Predominant expression of isolation is seen in both eras. Tennyson’s work appears to portray alienation, betrayal and estrangement from love and life. Arnold and Browning’s literature also expresses separation. William Wordsworth, a romantic poet, in his work writes ‘I wondered lonely as a cloud’. The Victorian poet Arnold writes ‘yes! In the sea of life…..we mortal millions live alone’ (Coben, 2102).

Flops in the spiritual, moral and social life are expressed in both eras’ literature through assessment of modernity and complexity of life at the time. Wordsworth, a romantic poet, in his literature praises the worth of the natural man, the child, the individual and the downtrodden. In his piece “The Solitary Reaper”, he evaluates and expresses the ‘melancholy strain’ in the woman’s music. A Victorian, Thomas Harding, in his novel “The Darkling Thrush” expresses ‘some blessed Hope, of which he knew, and I was unaware’ while reflecting on the turn of the century.

The literature in both eras rejects the heroic concept.
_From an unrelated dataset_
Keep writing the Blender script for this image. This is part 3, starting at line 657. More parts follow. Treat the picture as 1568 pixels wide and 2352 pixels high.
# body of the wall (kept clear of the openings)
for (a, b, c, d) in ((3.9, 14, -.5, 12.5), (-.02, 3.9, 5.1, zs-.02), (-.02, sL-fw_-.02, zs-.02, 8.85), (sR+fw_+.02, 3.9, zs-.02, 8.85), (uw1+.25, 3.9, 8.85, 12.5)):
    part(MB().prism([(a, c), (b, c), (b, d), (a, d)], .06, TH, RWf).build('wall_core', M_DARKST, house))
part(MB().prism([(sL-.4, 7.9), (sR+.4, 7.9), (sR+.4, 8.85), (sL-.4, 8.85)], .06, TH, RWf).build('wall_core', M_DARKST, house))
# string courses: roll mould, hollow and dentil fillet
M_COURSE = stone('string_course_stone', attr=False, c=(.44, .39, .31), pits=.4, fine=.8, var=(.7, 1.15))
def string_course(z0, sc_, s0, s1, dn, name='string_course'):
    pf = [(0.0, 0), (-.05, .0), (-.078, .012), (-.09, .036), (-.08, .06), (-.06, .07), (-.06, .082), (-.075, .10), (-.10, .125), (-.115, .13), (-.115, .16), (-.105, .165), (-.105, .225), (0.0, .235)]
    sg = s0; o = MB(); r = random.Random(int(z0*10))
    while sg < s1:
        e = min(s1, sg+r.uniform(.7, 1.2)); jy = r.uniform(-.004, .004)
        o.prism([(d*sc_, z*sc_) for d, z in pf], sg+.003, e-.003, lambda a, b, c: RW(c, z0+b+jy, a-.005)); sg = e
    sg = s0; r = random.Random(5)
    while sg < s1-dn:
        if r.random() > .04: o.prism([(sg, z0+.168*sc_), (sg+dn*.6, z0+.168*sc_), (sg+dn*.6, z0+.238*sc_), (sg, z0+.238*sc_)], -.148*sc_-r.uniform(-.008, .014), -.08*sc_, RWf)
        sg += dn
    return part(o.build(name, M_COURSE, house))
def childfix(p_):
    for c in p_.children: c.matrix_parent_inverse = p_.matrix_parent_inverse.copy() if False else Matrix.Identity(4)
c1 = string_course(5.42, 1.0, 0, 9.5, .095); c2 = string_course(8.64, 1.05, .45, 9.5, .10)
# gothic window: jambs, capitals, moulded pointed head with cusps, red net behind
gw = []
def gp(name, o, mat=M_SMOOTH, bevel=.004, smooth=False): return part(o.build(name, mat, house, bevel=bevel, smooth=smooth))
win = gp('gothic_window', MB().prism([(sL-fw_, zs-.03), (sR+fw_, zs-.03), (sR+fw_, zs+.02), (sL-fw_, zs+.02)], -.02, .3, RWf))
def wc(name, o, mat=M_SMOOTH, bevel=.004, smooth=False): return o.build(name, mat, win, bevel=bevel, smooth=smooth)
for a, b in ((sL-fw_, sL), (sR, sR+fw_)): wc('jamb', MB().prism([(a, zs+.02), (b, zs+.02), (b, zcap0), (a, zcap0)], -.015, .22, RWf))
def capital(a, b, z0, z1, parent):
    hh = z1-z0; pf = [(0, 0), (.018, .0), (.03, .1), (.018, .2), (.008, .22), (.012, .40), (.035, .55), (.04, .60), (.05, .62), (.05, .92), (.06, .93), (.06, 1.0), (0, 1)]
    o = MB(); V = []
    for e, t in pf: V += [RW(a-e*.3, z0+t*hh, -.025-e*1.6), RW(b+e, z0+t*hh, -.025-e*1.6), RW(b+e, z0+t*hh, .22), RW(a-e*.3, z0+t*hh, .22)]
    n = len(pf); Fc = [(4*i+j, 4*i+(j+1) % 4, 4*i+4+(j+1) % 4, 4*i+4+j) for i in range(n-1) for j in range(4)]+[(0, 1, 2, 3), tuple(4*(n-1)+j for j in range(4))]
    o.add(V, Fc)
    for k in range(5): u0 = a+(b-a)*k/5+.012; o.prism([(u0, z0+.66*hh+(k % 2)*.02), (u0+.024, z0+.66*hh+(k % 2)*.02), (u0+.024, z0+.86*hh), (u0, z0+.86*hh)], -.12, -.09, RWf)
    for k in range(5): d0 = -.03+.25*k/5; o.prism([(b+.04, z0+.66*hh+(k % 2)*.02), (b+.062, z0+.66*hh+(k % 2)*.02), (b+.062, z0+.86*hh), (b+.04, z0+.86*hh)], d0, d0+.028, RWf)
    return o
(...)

The Victorian Arnold, in his poetry, features a fallen hero Empedocles who is a figure to reckon. The protagonists of the Romantic era reach their maximum potential simply by surviving in the harsh societal life and hence they do not portray the norms expected by society. Romantics wrote on the ‘profound and everlasting truths concerning the human condition that guide culture towards perfection spiritually, intellectually and morally’.

In both eras, the relevance of religion is criticised. A Calvinist Thomas Carlyle expressed through his literature that ‘all religious orthodoxies, in regards to the New Industrial Age, are outmoded and insufficient’. The Romantic era embraces the Pantheism as shown by Charles Darwin’s ‘Descent of Man’, where God is viewed not as a separate entity but part of the universe(Christ & Greenblatt, 2013).

Both eras, unlike their predecessors, express the significance of the individual in the word. They are also more society-oriented and represent the ups and downs of their ages. The literature in both eras may be different as a result of changes in lifestyle. However, they still portray congruence that is relevant to the history and development of literature to the point of the present world.

References

Christ, C., & Greenblatt, S. (2013). The Norton Anthology of English Literature: The Major Authors. New York: W. W. Norton & Company.

Coben, S. (2102). Rebellion Against Victorianism: The Impetus for Cultural Change in 1920s America. New York: W. W. Norton & Company.